_EXERCISE DESCRIPTION_
Would you pull out every line of the material that contains the string "picture"?

(Stored dataset items)
■ ■ ■

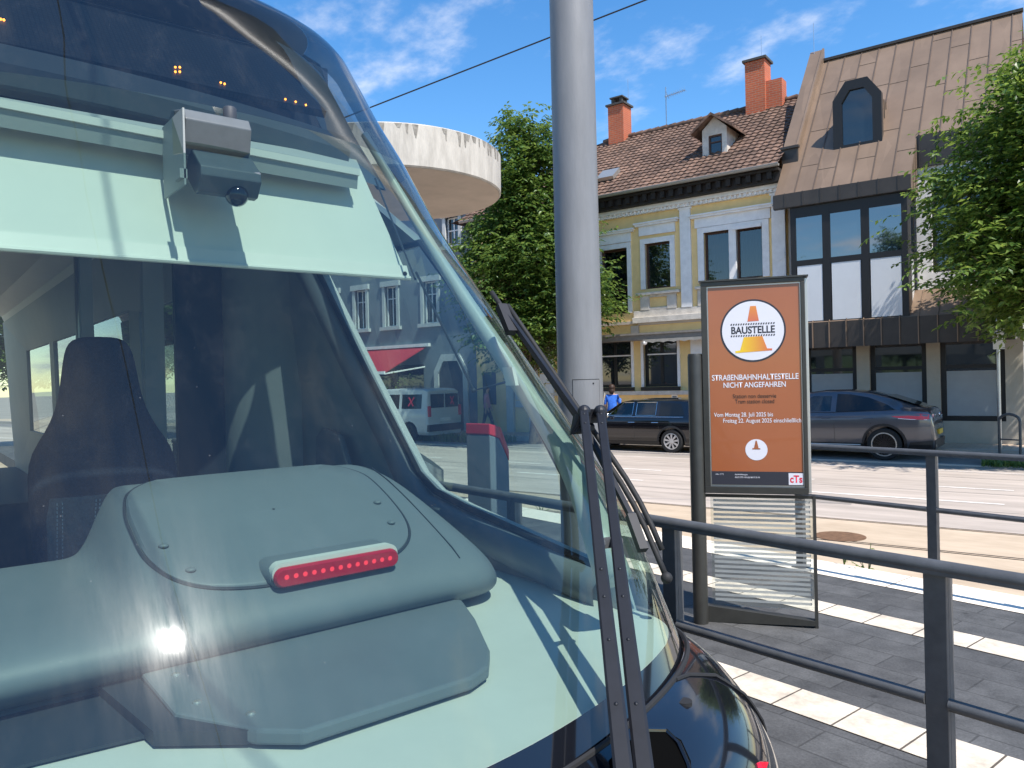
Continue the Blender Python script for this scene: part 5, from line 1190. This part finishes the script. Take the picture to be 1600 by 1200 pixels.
# windscreen pillars (pale tubes a hand's breadth behind the glass edge)
def to_px(p_):
    d = p_-Vector((0, 0, CAM_H)); w = d.dot(fw); return 800+1202*d.dot(cr)/w, 600-1202*d.dot(cu)/w
_gs = []
for i in range(0, 130):
    z_ = .93+i*.02
    for k in range(0, 81):
        p_ = nose(z_, R(5+k), -.075); _gs.append((to_px(p_), p_))
def on_glass(px, py): return min(_gs, key=lambda q: (q[0][0]-px)**2+(q[0][1]-py)**2)[1]
PC = [on_glass(*q) for q in ((600, 262), (642, 325), (695, 392), (748, 462), (800, 545), (848, 625), (888, 700), (915, 770), (938, 840), (955, 900))]
PC = [PC[0]]+[(PC[i-1]+PC[i]*2+PC[i+1])/4 for i in range(1, len(PC)-1)]+[PC[-1]]
PR = [.024, .028, .034, .040, .047, .054, .060, .066, .072, .078]
def pillar(sg):
    P = [Vector((p.x, YC+sg*(p.y-YC), p.z)) for p in PC]
    P2 = [P[0]+(P[0]-P[1])*.8]+P
    mb = MB(); mb.tube(P2, [.018]+[r*.78 for r in PR], 14); obj('windscreen_pillar', mb, pillar_m, tram, world=True, smooth='all')
pillar(1); pillar(-1)
# bumper and bonnet
LB = [(.895, -1.215, 1.262), (.886, -1.185, 1.272), (.86, -1.12, 1.283), (.79, -1.06, 1.30), (.69, -1.02, 1.325), (.55, -.99, 1.345), (.40, -.975, 1.355), (.2, -.98, 1.355), (-.12, -1.02, 1.35)]
def low(i, th, dd=.68):
    z, x, w = LB[i]; sg = 1 if th >= 0 else -1; a = abs(th); t = math.sin(a)**(2/2.6); c = max(math.cos(a), 0)**(2/2.6)
    q = Vector((x-dd*(1-c), YC+sg*w*t, z)); k = (1, .86, .6, .25, .06)[i] if i < 5 else 0
    if k:                               # the top rows run along the foot of the glass
        g = nose(.881, th); lift = (0, .022, .06, .10, .12)[i]; n_ = Vector((math.cos(th), math.sin(th), 0))
        g = g+n_*lift; q = Vector((q.x+(g.x-q.x)*k, q.y+(g.y-q.y)*k, z))
    return q
TB = [R(-90+180*i/80) for i in range(81)]
mb = MB(); mb.grid([[low(i, t) for t in TB] for i in range(len(LB))]); bump = obj('bumper', mb, black_gloss, tram, smooth='all', world=True)
bump.modifiers.new('smooth', 'SUBSURF').render_levels = 1
mb = MB(); mb.grid([[(x, YC+sg*w_, z) for z, w_ in ((.895, 1.245), (.86, 1.28), (.7, 1.325), (.4, 1.355), (-.12, 1.35))] for sg in (1,) for x in (-1.95, -3, -20)]); mb.grid([[(x, YC-w_, z) for z, w_ in ((.895, 1.245), (.86, 1.28), (.7, 1.325), (.4, 1.355), (-.12, 1.35))] for x in (-1.95, -3, -20)]); obj('skirt', mb, black_gloss, tram, world=True)
def bseam(th0, th1, i0, i1):
    pts = []
    for k in range(13):
        q = k/12; i = i0+(i1-i0)*q; a = int(min(i, len(LB)-2)); f = i-a; th = th0+(th1-th0)*q; p = low(a, th).lerp(low(a+1, th), f); n_ = Vector((.5, .5, .7)).normalized(); pts.append(p+n_*.001)
    return pts
mb = MB(); mb.tube(bseam(R(45), R(66), .4, 4.2), .006, 6); mb.tube([p+Vector((.004, .004, .004)) for p in [nose(.885, t, .008) for t in TB[20:76]]], .008, 6); obj('panel_seam', mb, rubber, bump, world=True)
_smp = []
for i in range(0, 70):
    a_ = i/10; k_ = int(a_)
    for t_ in range(0, 90):
        p_ = low(k_, R(t_)).lerp(low(k_+1, R(t_)), a_-k_); _smp.append((to_px(p_), p_))
def on_bumper(px, py): return min(_smp, key=lambda q: (q[0][0]-px)**2+(q[0][1]-py)**2)[1]
mb = MB(); cpt = on_bumper(1067, 1093); mb.lathe([(.022, -.012), (.022, .0015), (.014, .002)], (cpt.x, cpt.y, cpt.z), 'z', 20); obj('tow_eye_cover', mb, rubber, bump, world=True)
# wiper drive recess: raised block, its inner shade put into the black colour
pts = [on_bumper(*q) for q in ((975, 1165), (1005, 1138), (1040, 1143), (1062, 1160), (1078, 1190), (1082, 1225), (1060, 1260), (960, 1260), (950, 1190))]
nrm = Vector((.75, .25, .6)).normalized(); mb = MB()
mb.loft([[p_-nrm*.05 for p_ in pts], [p_+nrm*.006 for p_ in pts]]); rc_ = obj('wiper_recess_shade', mb, recess_shade_m, bump, world=True)
pts2 = [on_bumper(*q)+nrm*.008 for q in ((1000, 1142), (1036, 1147), (1056, 1163), (1071, 1192), (1074, 1225))]
mb = MB(); mb.tube(pts2, .006, 6); obj('recess_lip', mb, black_gloss, rc_, world=True)
for sg in (1, -1):
    q_ = [on_bumper(*p_) for p_ in ((1186, 1158), (1192, 1176), (1198, 1192), (1203, 1206), (1190, 1208), (1183, 1190), (1179, 1172))]
    q_ = [Vector((p_.x, YC+sg*(p_.y-YC), p_.z)) for p_ in q_]; nv = Vector((.55, sg*.8, .25)).normalized()
    mb = MB(); mb.loft([[p_-nv*.03 for p_ in q_], [p_+nv*.006 for p_ in q_]]); obj('marker_light', mb, red_lens, bump, world=True)

# cab floor, bulkhead, posts, ceiling
mb = MB(); mb.box(-20, -1.9, YC-1.18, YC+1.18, .05, .12); mb.box(-4.9, -3.3, YC-1.18, YC+1.18, .121, .45); obj('floor', mb, int_dk, tram, world=True)
mb = MB(); mb.box(-4.95, -4.9, 1.32, 1.62, .12, 3.2); mb.box(-4.95, -4.9, YC-1.15, -.1, .12, 3.2); mb.box(-4.95, -4.9, -.1, 1.32, 2.55, 3.2); mb.box(-4.95, -4.9, -.1, 1.32, .12, 1.15); bk = obj('bulkhead', mb, int_dk, tram, world=True)
mb = MB(); rows = []
for z in (.45, 3.1): rows.append([(-4.9+.30*math.sin(a), 1.98-.38*math.cos(a), z) for a in [R(-5+95*i/10) for i in range(11)]])
mb.grid(rows); obj('rounded_wall', mb, int_gr, tram, world=True, smooth='all')
mb = MB(); mb.box(-4.86, -4.80, 1.12, 1.23, .45, 3.0); obj('post', mb, int_gr, tram, world=True)
mb = MB(); mb.box(-4.86, -4.80, .80, .86, 1.1, 3.0); obj('post', mb, int_gr, tram, world=True)
mb = MB(); mb.tube([(-7.0, .45, .1), (-6.9, .5, 1.2), (-6.9, .5, 3.3)], .025, 8); mb.tube([(-8.6, 1.4, .1), (-8.6, 1.4, 3.3)], .02, 8); mb.tube([(-9.1, .35, .1), (-9.1, .35, 3.3)], .02, 8); obj('saloon_pole', mb, alu, tram, world=True)
for sg_ in (1,):
    mb = MB(); rows = []; P = [(-3.9, 1.08), (-3.62, 1.10), (-3.45, .95), (-3.45, .6), (-4.1, .6), (-4.1, 1.0)]
    mb.prism([(-4.35, .9), (-4.3, 1.45), (-4.2, 1.5), (-4.0, 1.47), (-3.75, 1.1), (-3.72, .9)], lambda u, v, t_: (u, t_, v), 1.93, 1.965); obj('wall_cover', mb, dash_gr, tram, world=True, bevel=.01)

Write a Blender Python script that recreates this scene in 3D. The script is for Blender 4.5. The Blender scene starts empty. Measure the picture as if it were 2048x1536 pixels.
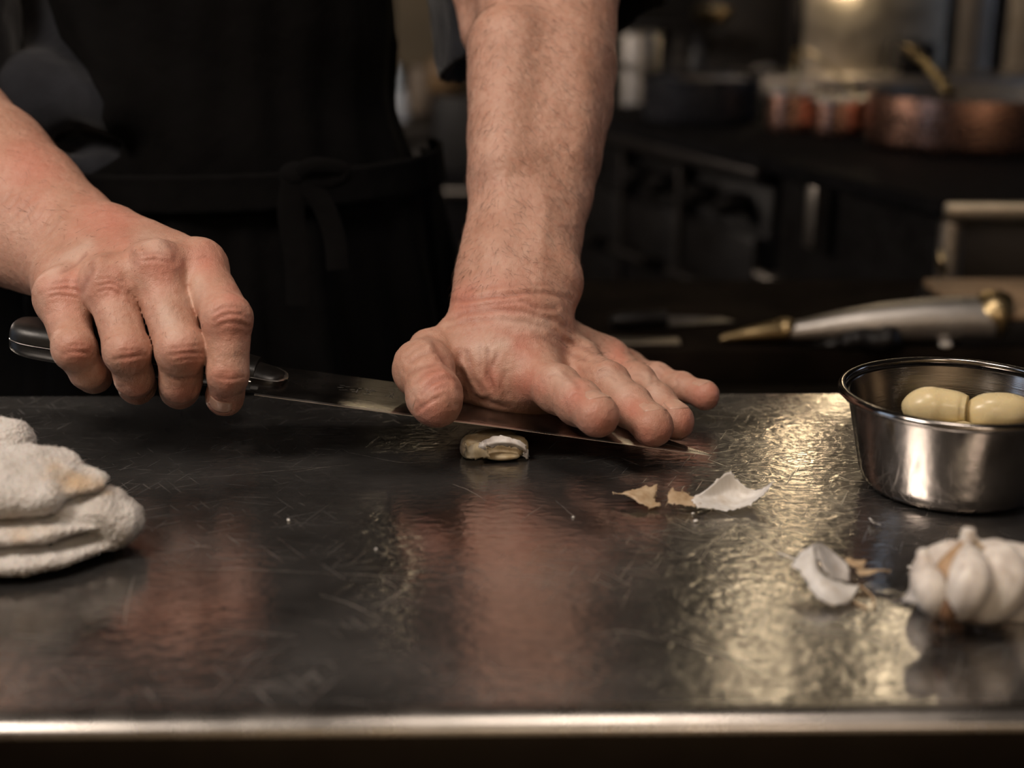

■ ■ ■

_SOLUTION_
Continue the Blender Python script for this scene: part 5, from line 1190. This part finishes the script. Take the picture to be 1600 by 1200 pixels.
Write a Blender Python script that recreates this scene in 3D. The script is for Blender 4.5. The Blender scene starts empty. Measure the picture as if it were 2048x1536 pixels.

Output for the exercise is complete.